* What you have to do:
Could the lines from the start of the data through the line with "from mathutils import Vector, Matrix" be set down exactly, with no pictures among them?

── Supplied material ──

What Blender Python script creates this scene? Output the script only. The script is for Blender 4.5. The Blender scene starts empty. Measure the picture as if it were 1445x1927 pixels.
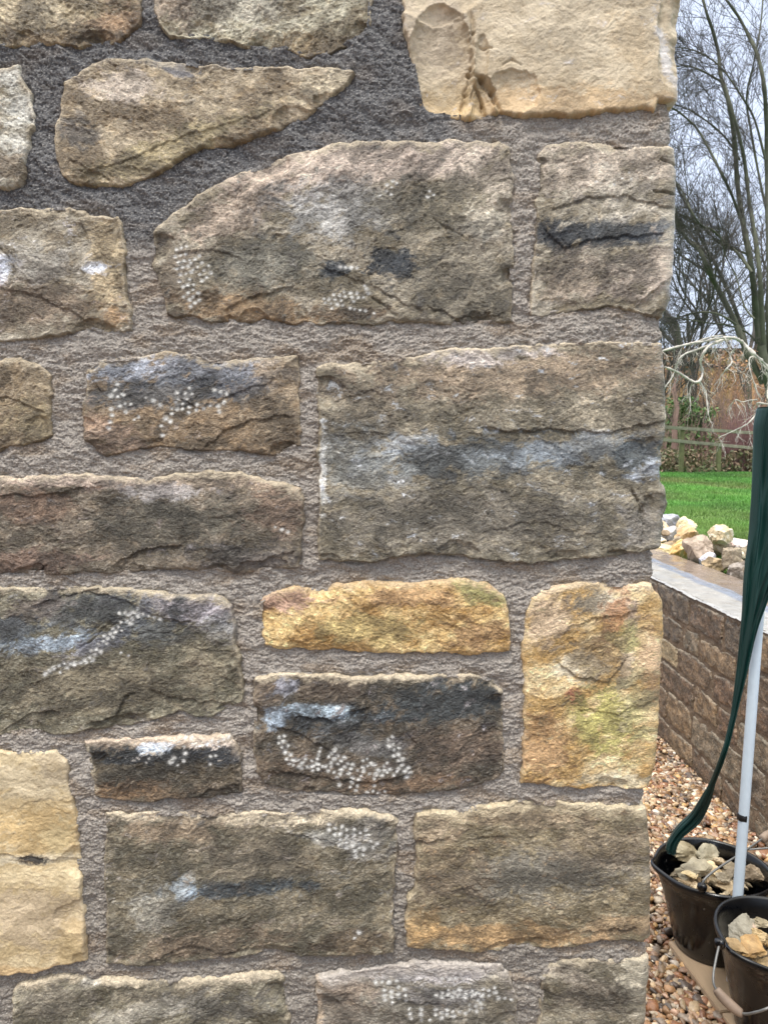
import bpy, math, random
import numpy as np
from mathutils import Vector, Matrix

R = math.radians
scene = bpy.context.scene
COL = scene.collection
# ------------------------------------------------------------------ camera
H_CAM = 1.40; PITCH = R(4.8); FPX = 1448.0; CX, CY = 722.5, 963.5
cam_d = bpy.data.cameras.new('camera'); cam = bpy.data.objects.new('camera', cam_d); COL.objects.link(cam)
cam.location = (0, 0, H_CAM); cam.rotation_euler = (math.pi/2 - PITCH, 0, 0)
cam_d.sensor_fit = 'HORIZONTAL'; cam_d.sensor_width = 36; cam_d.lens = 36*FPX/1445.0
cam_d.clip_start = 0.02; cam_d.clip_end = 3000
cam_d.dof.use_dof = True; cam_d.dof.focus_distance = 1.0; cam_d.dof.aperture_fstop = 34
scene.camera = cam
# ------------------------------------------------------------------ light
SUN_EL, SUN_ROT = R(63), R(205)       # behind and a little left of the camera, high, veiled by cloud
w = bpy.data.worlds.new('World'); scene.world = w; w.use_nodes = True
nt = w.node_tree; nt.nodes.clear()
def N(t, **k):
    n = nt.nodes.new(t)
    for a, b in k.items(): setattr(n, a, b)
    return n
out = N('ShaderNodeOutputWorld'); bg = N('ShaderNodeBackground'); bg.inputs[1].default_value = 0.1
sky = N('ShaderNodeTexSky', sky_type='NISHITA'); sky.sun_disc = False
sky.sun_elevation = SUN_EL; sky.sun_rotation = SUN_ROT; sky.dust_density = 3; sky.air_density = 1.2
tc = N('ShaderNodeTexCoord'); sep = N('ShaderNodeSeparateXYZ'); nt.links.new(tc.outputs['Generated'], sep.inputs[0])
ramp = N('ShaderNodeValToRGB')       # overcast: zenith about three times the horizon
ramp.color_ramp.elements[0].position = 0.0; ramp.color_ramp.elements[0].color = (.58, .65, .80, 1)
ramp.color_ramp.elements[1].position = 1.0; ramp.color_ramp.elements[1].color = (2.65, 2.56, 2.36, 1)
e_ = ramp.color_ramp.elements.new(.46); e_.color = (.64, .715, .89, 1)
nt.links.new(sep.outputs[2], ramp.inputs[0])
mp = N('ShaderNodeMapping'); mp.inputs['Scale'].default_value = (1, 1, 3.0); nt.links.new(tc.outputs['Generated'], mp.inputs[0])
nz = N('ShaderNodeTexNoise'); nz.inputs['Scale'].default_value = 3.2; nz.inputs['Detail'].default_value = 5
nt.links.new(mp.outputs[0], nz.inputs['Vector'])
mr = N('ShaderNodeMapRange'); mr.inputs[1].default_value = .3; mr.inputs[2].default_value = .7; mr.inputs[3].default_value = 7.6; mr.inputs[4].default_value = 9.8
nt.links.new(nz.outputs[0], mr.inputs[0])
vm = N('ShaderNodeVectorMath', operation='SCALE'); nt.links.new(ramp.outputs[0], vm.inputs[0]); nt.links.new(mr.outputs[0], vm.inputs['Scale'])
mx = N('ShaderNodeMix', data_type='RGBA'); mx.inputs[0].default_value = .9
nt.links.new(sky.outputs[0], mx.inputs[6]); nt.links.new(vm.outputs[0], mx.inputs[7])
nt.links.new(mx.outputs[2], bg.inputs[0]); nt.links.new(bg.outputs[0], out.inputs[0])
sd = bpy.data.lights.new('sun', 'SUN'); sd.energy = 1.5; sd.angle = R(12); sd.color = (1, .965, .92)
sun = bpy.data.objects.new('sun', sd); COL.objects.link(sun)
sdir = Vector((math.sin(SUN_ROT)*math.cos(SUN_EL), math.cos(SUN_ROT)*math.cos(SUN_EL), math.sin(SUN_EL)))
sun.rotation_euler = sdir.to_track_quat('Z', 'Y').to_euler()
vs = scene.view_settings; vs.view_transform = 'Standard'; vs.look = 'None'; vs.exposure = 0.80; vs.gamma = 1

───

* Final result:
What Blender Python script creates this scene? Output the script only. The script is for Blender 4.5. The Blender scene starts empty. Measure the picture as if it were 1445x1927 pixels.
import bpy, math, random
import numpy as np
from mathutils import Vector, Matrix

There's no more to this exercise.